In late September, Outdance played Fort Lauderdale's Culture Room, sprawling its well-traveled groove across two lengthy but taut all-instrumental sets. Korba, slight and balding, became a fast-drop articulator on the Stick, simultaneously plunking down low tones and nimble high-end melodies. Mountainous, sweat-drenched Dibble battered his djembe into an Afro-Brazilian stupor, his intricate rhythms meshing with those emanating from Korba's tapped Stick strings, which in turn dovetailed into Ramirez's strong, sinewy backbeat. Sonntag effortlessly channeled a phantom-powered, bi-oscillating series of melodic pulses from his guitar.

Capturing and preserving these live dramatics, notes Korba, has proved impossible. Outdance attempted to do so with last year's Restless Spirits, but other than recording and releasing live shows, Korba's not planning more albums.

"It was OK, but it didn't have the energy," he says of Restless Spirits. "You need the audience to play off of for improv. My plan is never to do a studio album. We're a live band, without a doubt. That's where we look best."

Of course, the album shows the band's basic rhythmic foundation to be inherently healthy, a symmetrical tension and release dancing between hand percussion and drum kit. Sonntag's jazzy glissandos and chord progressions seem at once classic and unrecognizably obtuse. Adding to this density is Korba's Stick-work, which allows him to play melodies and counter-rhythms all by himself.

"And I bang it a lot," he adds. "I'll just hit the open strings with my fingers to give it a drone. Because you tap it, you can get a lot of percussion out of it, mixing it with melodies."

Even more academic -- though slyly hidden within wickedly direct African and Caribbean beats -- are unique and ever-shifting meters. For instance, "Mosquito Dance" skips from 6/8 to 9/8, while the title track flips through four time signatures: 15/8, 7/8, 4/4, and 19/8.

"The whole reason it's called Outdance is because we have such a high percentage of odd time signatures," Korba explains. "But we don't want to make them feel odd, like a fusion band might do. We want to keep them rolling so people can dance. They don't know they're dancing to an odd time signature, because we're making them very groove-oriented."

At times, the polyrhythmic fever pitch reaches the melting-pot ethno-jazz fusion Korba describes.

"We mix all our influences," he says. "The elements we put in are really world-oriented.
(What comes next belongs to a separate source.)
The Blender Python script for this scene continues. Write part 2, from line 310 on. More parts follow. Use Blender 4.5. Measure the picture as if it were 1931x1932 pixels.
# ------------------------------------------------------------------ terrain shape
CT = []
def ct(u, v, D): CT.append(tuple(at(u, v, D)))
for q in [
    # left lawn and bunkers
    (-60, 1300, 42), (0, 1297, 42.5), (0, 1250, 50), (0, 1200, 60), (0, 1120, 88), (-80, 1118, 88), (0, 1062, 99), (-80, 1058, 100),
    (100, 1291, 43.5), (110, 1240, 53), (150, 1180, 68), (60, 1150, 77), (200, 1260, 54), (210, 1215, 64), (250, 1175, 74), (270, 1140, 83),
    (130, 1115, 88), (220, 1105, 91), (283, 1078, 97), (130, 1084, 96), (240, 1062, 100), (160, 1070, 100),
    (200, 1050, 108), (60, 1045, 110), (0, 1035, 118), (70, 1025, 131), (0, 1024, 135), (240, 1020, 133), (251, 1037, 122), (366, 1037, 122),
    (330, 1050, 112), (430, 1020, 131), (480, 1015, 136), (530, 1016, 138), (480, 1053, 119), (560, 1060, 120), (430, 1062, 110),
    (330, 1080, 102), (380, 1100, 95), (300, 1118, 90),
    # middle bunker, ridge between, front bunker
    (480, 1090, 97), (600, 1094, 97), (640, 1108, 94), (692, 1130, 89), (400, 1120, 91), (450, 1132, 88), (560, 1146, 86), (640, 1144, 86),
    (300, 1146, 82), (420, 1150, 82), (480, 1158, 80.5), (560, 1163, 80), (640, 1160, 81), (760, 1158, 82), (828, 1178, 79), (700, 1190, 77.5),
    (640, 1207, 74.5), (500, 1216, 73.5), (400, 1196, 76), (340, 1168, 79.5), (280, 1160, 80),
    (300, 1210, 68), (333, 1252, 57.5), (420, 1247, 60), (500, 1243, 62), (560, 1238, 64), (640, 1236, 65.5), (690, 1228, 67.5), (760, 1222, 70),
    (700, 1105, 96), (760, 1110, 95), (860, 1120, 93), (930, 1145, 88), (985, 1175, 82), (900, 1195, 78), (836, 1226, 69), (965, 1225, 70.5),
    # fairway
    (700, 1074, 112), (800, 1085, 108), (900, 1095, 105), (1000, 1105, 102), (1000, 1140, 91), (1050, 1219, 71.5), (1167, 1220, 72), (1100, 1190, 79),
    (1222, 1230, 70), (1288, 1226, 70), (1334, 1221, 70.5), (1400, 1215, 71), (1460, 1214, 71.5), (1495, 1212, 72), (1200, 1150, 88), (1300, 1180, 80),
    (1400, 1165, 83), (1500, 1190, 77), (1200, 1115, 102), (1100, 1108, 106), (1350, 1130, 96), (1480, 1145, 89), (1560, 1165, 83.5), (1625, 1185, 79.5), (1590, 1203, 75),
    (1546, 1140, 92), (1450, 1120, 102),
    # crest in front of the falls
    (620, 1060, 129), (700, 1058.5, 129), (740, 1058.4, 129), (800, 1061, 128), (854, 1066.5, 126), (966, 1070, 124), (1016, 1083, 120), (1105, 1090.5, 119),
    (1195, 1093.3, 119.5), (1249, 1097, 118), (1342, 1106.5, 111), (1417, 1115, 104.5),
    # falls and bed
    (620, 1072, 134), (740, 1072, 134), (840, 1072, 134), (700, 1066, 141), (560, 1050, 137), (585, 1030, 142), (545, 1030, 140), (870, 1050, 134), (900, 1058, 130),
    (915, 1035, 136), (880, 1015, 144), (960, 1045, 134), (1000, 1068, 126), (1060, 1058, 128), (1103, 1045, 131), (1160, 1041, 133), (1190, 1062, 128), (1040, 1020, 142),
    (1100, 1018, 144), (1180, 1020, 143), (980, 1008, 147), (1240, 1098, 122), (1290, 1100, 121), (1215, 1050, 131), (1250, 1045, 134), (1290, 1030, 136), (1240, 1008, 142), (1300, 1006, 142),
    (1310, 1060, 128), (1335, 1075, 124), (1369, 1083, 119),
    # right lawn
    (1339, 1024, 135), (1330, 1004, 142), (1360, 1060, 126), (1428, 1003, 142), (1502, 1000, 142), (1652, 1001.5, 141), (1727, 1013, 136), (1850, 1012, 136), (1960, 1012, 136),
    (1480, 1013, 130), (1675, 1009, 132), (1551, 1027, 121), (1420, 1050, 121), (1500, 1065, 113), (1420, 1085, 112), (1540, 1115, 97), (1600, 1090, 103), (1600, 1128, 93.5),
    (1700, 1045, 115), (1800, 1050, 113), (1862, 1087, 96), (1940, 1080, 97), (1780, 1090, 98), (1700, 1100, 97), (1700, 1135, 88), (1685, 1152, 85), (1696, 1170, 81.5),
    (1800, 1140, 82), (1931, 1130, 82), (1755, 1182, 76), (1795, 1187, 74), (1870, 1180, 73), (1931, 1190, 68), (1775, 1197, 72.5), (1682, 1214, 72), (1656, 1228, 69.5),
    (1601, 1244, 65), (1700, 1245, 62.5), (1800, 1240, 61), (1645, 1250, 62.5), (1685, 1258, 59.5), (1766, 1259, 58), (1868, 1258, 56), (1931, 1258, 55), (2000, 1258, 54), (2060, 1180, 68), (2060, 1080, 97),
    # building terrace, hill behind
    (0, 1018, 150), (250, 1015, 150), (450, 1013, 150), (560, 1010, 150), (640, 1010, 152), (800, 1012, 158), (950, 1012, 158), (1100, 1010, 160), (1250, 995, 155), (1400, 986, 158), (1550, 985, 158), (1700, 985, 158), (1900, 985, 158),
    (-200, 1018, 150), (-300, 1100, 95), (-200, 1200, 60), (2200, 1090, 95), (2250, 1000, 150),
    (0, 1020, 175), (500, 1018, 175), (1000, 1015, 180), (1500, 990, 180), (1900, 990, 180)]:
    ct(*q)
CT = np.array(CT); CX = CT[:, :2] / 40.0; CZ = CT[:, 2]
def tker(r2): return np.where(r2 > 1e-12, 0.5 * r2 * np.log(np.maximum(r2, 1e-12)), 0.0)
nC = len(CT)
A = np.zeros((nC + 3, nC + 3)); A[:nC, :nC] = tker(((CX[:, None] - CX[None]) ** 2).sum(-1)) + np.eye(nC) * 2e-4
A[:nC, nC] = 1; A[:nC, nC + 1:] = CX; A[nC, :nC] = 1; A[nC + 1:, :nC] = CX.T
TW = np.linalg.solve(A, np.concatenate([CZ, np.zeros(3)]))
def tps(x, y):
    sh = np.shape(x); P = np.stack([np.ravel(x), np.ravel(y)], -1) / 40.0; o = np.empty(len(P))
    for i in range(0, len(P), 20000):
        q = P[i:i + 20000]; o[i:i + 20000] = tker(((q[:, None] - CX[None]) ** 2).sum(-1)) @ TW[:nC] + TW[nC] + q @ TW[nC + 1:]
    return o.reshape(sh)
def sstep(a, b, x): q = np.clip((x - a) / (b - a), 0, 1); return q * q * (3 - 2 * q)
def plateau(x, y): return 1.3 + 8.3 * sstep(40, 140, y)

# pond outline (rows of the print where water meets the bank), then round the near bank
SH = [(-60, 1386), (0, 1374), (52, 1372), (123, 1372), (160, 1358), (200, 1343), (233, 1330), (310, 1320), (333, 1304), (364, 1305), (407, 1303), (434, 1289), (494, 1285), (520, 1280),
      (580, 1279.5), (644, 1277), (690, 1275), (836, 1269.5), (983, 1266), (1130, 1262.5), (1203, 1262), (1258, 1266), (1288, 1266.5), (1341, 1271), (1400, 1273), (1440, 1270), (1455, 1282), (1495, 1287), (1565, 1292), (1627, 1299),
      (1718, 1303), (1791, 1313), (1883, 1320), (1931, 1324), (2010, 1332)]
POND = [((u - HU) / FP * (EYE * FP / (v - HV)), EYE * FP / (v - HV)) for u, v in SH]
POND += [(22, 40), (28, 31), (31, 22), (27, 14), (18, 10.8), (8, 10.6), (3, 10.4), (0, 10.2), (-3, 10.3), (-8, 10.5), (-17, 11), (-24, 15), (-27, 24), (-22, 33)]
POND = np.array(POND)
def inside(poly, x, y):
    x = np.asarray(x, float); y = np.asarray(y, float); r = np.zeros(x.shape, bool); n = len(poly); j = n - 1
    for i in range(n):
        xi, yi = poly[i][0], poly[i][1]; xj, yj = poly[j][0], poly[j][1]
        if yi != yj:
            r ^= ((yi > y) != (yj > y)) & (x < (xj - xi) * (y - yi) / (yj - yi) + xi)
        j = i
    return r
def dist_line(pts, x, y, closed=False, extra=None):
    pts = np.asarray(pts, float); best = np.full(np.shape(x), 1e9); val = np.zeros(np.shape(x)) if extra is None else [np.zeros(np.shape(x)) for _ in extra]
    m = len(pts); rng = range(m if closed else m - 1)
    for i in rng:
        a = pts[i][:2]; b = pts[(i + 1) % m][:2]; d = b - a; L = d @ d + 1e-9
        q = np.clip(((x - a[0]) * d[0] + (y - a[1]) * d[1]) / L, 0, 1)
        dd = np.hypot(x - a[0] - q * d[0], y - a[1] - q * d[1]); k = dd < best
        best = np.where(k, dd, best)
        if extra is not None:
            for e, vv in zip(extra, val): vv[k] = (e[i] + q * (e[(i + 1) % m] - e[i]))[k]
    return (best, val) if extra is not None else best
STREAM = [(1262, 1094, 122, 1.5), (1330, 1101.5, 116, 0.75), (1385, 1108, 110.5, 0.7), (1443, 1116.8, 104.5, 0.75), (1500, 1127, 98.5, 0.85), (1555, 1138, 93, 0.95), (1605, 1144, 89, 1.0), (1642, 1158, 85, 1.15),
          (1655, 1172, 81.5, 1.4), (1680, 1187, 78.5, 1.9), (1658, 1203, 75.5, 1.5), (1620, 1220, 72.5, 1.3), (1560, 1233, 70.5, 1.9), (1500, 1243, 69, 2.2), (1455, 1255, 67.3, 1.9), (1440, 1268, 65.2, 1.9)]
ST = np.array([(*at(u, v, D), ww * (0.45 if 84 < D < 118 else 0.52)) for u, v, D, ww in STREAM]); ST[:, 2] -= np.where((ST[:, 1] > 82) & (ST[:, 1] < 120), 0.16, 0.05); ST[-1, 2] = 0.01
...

Everybody from the band has such diverse backgrounds, it's hard not to use 'em all."

Korba lived through the mid-1970s in New York's downtown incubator -- running in the same circles as the Ramones and Talking Heads at CBGB and Max's Kansas City -- as part of Just Water, who enjoyed a minor hit with a Stiff Records version of "Singin' in the Rain." Ten years ago, he moved to South Florida.

Dibble began drumming at age ten, studying percussion through high school and marimba in college. Amassing an assortment of hand drums, congas, chimes, wood blocks, and bells, he assimilated various Latin, Cuban, South American, and African rhythms. In addition to Outdance, he also plays with local Haitian roots band Ayabonmbe.

Sonntag and Ramirez were schooled at Boston's prestigious Berklee College of Music, where they formed Sofia, a Latin-rock group that later relocated to South Florida. When Sonntag met up with Korba and Dibble, Outdance also included three percussionists, two lead singers, a violinist, and a harmonica player. Ramirez didn't join until last summer. Formal training is held in high regard in the Outdance camp, Dibble even lamenting that he doesn't have as much as his comrades. But his résumé is strong, he underscores, proudly noting his work on the most recent Julio Iglesias album.

Outdance still operates in much the same way it did at the beginning, explains Korba. "Me and Sean would get together, he'd play me rhythms, and I'd find melodies for them. Then we'd improv from there."

The band's East Coast connections still come in handy: Outdance is now managed by ex-CBGB lighting director Cosmo Ohms; hence the September 27 show with Tom Tom Club. Since the jam-band crowd recently welcomed the Club into the fold, it's not surprising that Outdance would fit snugly there as well.

"That's one of the audiences we love to play for," Dibble says simply. "But we'll play whenever, whatever. Anywhere there's an audience who likes to listen to improvisational music."